▸ WHAT TO PRODUCE:
In the listing below, find every line with the string "Write" and pull it out.

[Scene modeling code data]
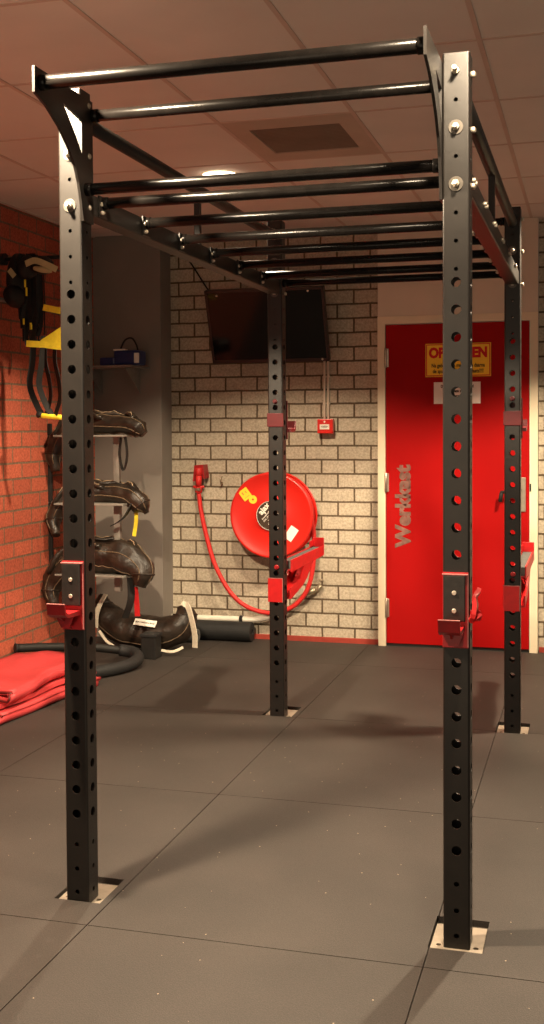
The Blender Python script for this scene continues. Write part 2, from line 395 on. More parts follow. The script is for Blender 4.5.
bm = NB(); prism(bm, [(.522, 1.794), (.934, 1.794), (.934, 2.001), (.522, 2.001)], 'y', FY+.0088, FY+.0093, holes=[[(.528, 1.80), (.928, 1.80), (.928, 1.995), (.528, 1.995)]])
part('printed_border', bm, M['inkred'], n)
notice('notice_sheet', .572, 1.615, .872, 1.755, M['pinkp'],
       [('De materialen blijven altijd', .026, .112, M['ink'], .0013, .75), ('in deze zaal', .026, .082, M['ink'], .0013, .8), ('Na gebruik graag opruimen', .022, .05, M['ink'], .0013, .75), ('Bedankt', .022, .025, M['ink'], .0013, .8)],
       'small white notice taped below the yellow one on the door')

# ------------------------------------------------------------------ power rack
rack = empty('power_rack', (W/2+P/2, D/2, 0), 'tall black steel rack with four drilled uprights and overhead pull-up bars', 'rack')
HOLES = [(2.448-.0772*k, .0058) for k in range(8)]+[(.284+.0756*j, .0140) for j in range(22)]+[(.189, .0075), (.114, .0075), (.042, .0075)]
HOLES.sort(); HOLES0 = HOLES
def post_bm(px, py):
    bm = NB(); HOLES = [(z*(1.005 if px == 0 and py == 0 else 1), r) for z, r in HOLES0]; r = .006; t = .0045; seg = 16
    cx, cy = px+P/2, py+P/2
    def panel(normal, half, off, circs):
        nx, ny = normal; ux, uy = -ny, nx
        def V(u, z): return bm.verts.new((cx+nx*off+ux*u, cy+ny*off+uy*u, z))
        z = 0.0; rims = []
        def rect(z0, z1):
            if z1-z0 > 1e-5: bm.faces.new((V(-half, z0), V(half, z0), V(half, z1), V(-half, z1)))
        for k, (hz, hr) in enumerate(circs):
            lo = hz-.018 if k == 0 else max(hz-.03, (hz+circs[k-1][0])/2); hi = min(hz+.03, (hz+circs[k+1][0])/2) if k+1 < len(circs) else hz+.03
            rect(z, lo); ring = []; per = []
            angs = [2*PI*i/seg+PI/seg for i in range(seg)]
            pts = []
            for a in angs:
                c, s = math.cos(a), math.sin(a)
                f = min(half/abs(c), ((hi-hz) if s > 0 else (hz-lo))/abs(s)); pts.append([c*f, hz+s*f])
            for cu, cz in ((half, hi), (-half, hi), (-half, lo), (half, lo)):
                j = min(range(seg), key=lambda i: (pts[i][0]-cu)**2+(pts[i][1]-cz)**2); pts[j] = [cu, cz]
            for a, p_ in zip(angs, pts):
                ring.append(V(math.cos(a)*hr, hz+math.sin(a)*hr)); per.append(V(*p_))
            for i in range(seg):
                j = (i+1) % seg; bm.faces.new((per[i], per[j], ring[j], ring[i]))
            rims.append(ring); z = hi
        rect(z, H-.002); return rims
    for nrm in ((0, -1), (0, 1), (1, 0), (-1, 0)):
        A = panel(nrm, P/2-r, P/2, HOLES); B = panel(nrm, P/2-t, P/2-t, HOLES)
        for a, b in zip(A, B):
            for i in range(seg):
                j = (i+1) % seg; bm.faces.new((a[i], a[j], b[j], b[i]))
    for sx, sy in ((1, 1), (-1, 1), (-1, -1), (1, -1)):
        ccx, ccy = cx+sx*(P/2-r), cy+sy*(P/2-r); prev = None
        for k in range(5):
            a = k/4*PI/2; vx, vy = ccx+sx*r*math.cos(a), ccy+sy*r*math.sin(a)
            cur = (bm.verts.new((vx, vy, 0)), bm.verts.new((vx, vy, H-.002)))
            if prev:
                f = bm.faces.new((prev[0], cur[0], cur[1], prev[1])); f.smooth = True
            prev = cur
    box(bm, (px+.001, py+.001, H-.006), (px+P-.001, py+P-.001, H), .002)
    return bm
def part_raw(name, bm, mat, parent):         # keeps the winding of open sheets
    v = origin(parent); bmesh.ops.translate(bm, vec=-v, verts=bm.verts)
    me = bpy.data.meshes.new(name); bm.to_mesh(me); bm.free(); me.materials.append(mat)
    o = bpy.data.objects.new(name, me); COL.objects.link(o); o.parent = parent; return o
def bolt_bm(p, d, washer=True, L=.018, r=.0095):
    bm = NB(); p = Vector(p); d = Vector(d)
    q = p+d*(.003 if washer else 0)
    cyl(bm, q, q+d*.011, r*1.15, seg=6, bev=.0015); cyl(bm, q+d*.011, q+d*L, r*.72, seg=14, bev=.001)
    return bm
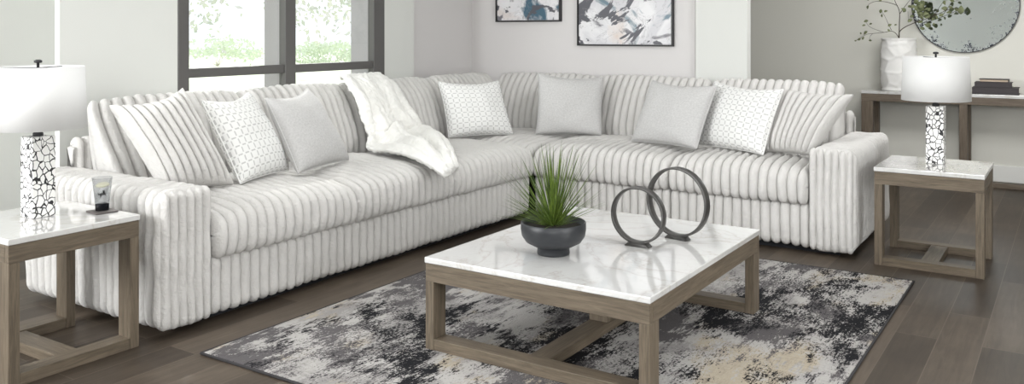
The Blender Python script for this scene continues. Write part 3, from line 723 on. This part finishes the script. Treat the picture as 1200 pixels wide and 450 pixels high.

▸ FINISHED ANSWER:
The Blender Python script for this scene continues. Write part 2, from line 395 on. More parts follow. The script is for Blender 4.5.
The Blender Python script for this scene continues. Write part 3, from line 723 on. This part finishes the script. Treat the picture as 1200 pixels wide and 450 pixels high.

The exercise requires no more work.